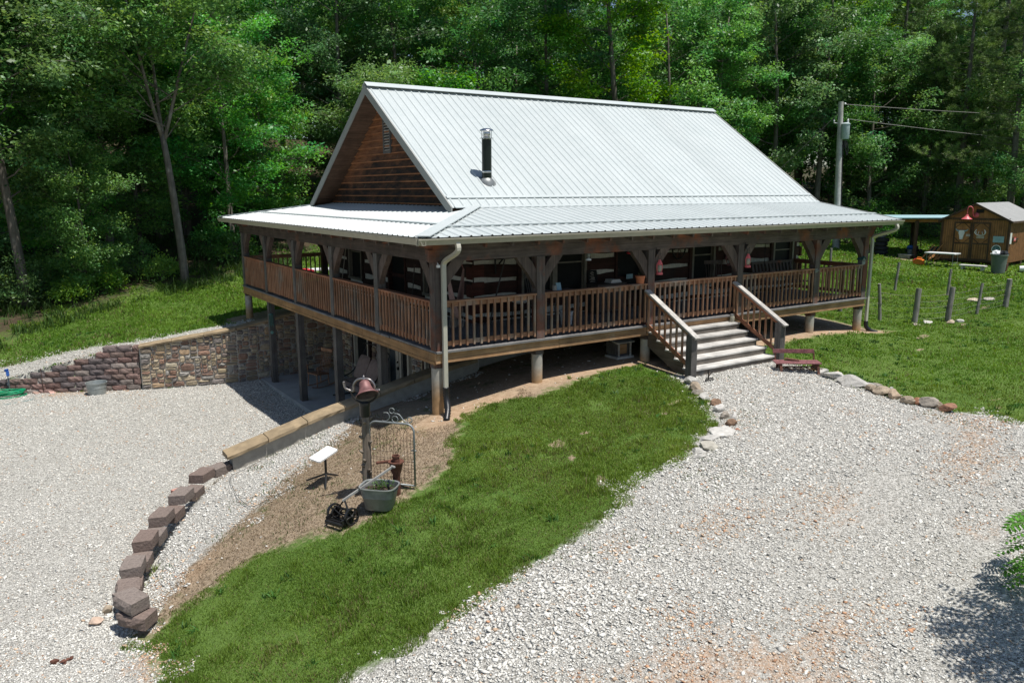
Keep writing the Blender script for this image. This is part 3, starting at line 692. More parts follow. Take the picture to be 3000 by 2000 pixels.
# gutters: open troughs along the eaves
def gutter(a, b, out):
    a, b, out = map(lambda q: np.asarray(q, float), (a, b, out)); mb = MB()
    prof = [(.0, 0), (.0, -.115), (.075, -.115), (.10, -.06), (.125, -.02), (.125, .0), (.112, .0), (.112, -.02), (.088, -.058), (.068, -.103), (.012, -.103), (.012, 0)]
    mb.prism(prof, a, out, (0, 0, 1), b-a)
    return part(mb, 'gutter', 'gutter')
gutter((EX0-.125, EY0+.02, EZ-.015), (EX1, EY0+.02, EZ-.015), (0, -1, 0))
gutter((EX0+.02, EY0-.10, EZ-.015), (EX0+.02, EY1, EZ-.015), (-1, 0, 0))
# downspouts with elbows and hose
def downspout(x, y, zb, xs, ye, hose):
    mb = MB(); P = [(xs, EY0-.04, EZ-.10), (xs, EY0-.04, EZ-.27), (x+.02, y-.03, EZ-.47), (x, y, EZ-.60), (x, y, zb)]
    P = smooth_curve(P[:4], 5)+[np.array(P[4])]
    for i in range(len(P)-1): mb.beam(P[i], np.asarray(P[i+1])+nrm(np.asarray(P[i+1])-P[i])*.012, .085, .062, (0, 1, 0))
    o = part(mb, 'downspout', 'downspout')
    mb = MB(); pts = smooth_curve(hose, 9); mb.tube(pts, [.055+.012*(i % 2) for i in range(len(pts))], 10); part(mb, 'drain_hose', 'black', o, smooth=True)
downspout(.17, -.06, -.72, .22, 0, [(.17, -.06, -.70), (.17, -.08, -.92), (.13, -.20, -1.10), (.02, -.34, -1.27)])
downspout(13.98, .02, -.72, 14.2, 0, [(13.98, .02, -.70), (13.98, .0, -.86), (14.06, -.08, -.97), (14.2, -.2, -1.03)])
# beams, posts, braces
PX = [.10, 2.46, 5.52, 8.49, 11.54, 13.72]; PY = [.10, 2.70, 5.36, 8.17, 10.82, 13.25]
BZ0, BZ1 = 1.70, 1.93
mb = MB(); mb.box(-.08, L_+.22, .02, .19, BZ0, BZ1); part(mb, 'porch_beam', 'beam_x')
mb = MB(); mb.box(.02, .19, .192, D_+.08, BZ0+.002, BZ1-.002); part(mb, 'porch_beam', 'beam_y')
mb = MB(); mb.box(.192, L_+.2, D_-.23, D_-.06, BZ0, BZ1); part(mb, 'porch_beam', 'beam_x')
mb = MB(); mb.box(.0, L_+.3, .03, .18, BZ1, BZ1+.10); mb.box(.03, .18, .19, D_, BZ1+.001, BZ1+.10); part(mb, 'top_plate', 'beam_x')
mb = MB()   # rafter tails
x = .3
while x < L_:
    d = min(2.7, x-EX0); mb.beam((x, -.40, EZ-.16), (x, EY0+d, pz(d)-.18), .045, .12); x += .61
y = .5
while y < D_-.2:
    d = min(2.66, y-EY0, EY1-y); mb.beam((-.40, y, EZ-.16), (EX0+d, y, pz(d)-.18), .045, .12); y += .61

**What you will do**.
Reproduce every line precisely as given, omitting all pictures.

**Answer to this problem**.
Keep writing the Blender script for this image. This is part 3, starting at line 692. More parts follow. Take the picture to be 3000 by 2000 pixels.
# gutters: open troughs along the eaves
def gutter(a, b, out):
    a, b, out = map(lambda q: np.asarray(q, float), (a, b, out)); mb = MB()
    prof = [(.0, 0), (.0, -.115), (.075, -.115), (.10, -.06), (.125, -.02), (.125, .0), (.112, .0), (.112, -.02), (.088, -.058), (.068, -.103), (.012, -.103), (.012, 0)]
    mb.prism(prof, a, out, (0, 0, 1), b-a)
    return part(mb, 'gutter', 'gutter')
gutter((EX0-.125, EY0+.02, EZ-.015), (EX1, EY0+.02, EZ-.015), (0, -1, 0))
gutter((EX0+.02, EY0-.10, EZ-.015), (EX0+.02, EY1, EZ-.015), (-1, 0, 0))
# downspouts with elbows and hose
def downspout(x, y, zb, xs, ye, hose):
    mb = MB(); P = [(xs, EY0-.04, EZ-.10), (xs, EY0-.04, EZ-.27), (x+.02, y-.03, EZ-.47), (x, y, EZ-.60), (x, y, zb)]
    P = smooth_curve(P[:4], 5)+[np.array(P[4])]
    for i in range(len(P)-1): mb.beam(P[i], np.asarray(P[i+1])+nrm(np.asarray(P[i+1])-P[i])*.012, .085, .062, (0, 1, 0))
    o = part(mb, 'downspout', 'downspout')
    mb = MB(); pts = smooth_curve(hose, 9); mb.tube(pts, [.055+.012*(i % 2) for i in range(len(pts))], 10); part(mb, 'drain_hose', 'black', o, smooth=True)
downspout(.17, -.06, -.72, .22, 0, [(.17, -.06, -.70), (.17, -.08, -.92), (.13, -.20, -1.10), (.02, -.34, -1.27)])
downspout(13.98, .02, -.72, 14.2, 0, [(13.98, .02, -.70), (13.98, .0, -.86), (14.06, -.08, -.97), (14.2, -.2, -1.03)])
# beams, posts, braces
PX = [.10, 2.46, 5.52, 8.49, 11.54, 13.72]; PY = [.10, 2.70, 5.36, 8.17, 10.82, 13.25]
BZ0, BZ1 = 1.70, 1.93
mb = MB(); mb.box(-.08, L_+.22, .02, .19, BZ0, BZ1); part(mb, 'porch_beam', 'beam_x')
mb = MB(); mb.box(.02, .19, .192, D_+.08, BZ0+.002, BZ1-.002); part(mb, 'porch_beam', 'beam_y')
mb = MB(); mb.box(.192, L_+.2, D_-.23, D_-.06, BZ0, BZ1); part(mb, 'porch_beam', 'beam_x')
mb = MB(); mb.box(.0, L_+.3, .03, .18, BZ1, BZ1+.10); mb.box(.03, .18, .19, D_, BZ1+.001, BZ1+.10); part(mb, 'top_plate', 'beam_x')
mb = MB()   # rafter tails
x = .3
while x < L_:
    d = min(2.7, x-EX0); mb.beam((x, -.40, EZ-.16), (x, EY0+d, pz(d)-.18), .045, .12); x += .61
y = .5
while y < D_-.2:
    d = min(2.66, y-EY0, EY1-y); mb.beam((-.40, y, EZ-.16), (EX0+d, y, pz(d)-.18), .045, .12); y += .61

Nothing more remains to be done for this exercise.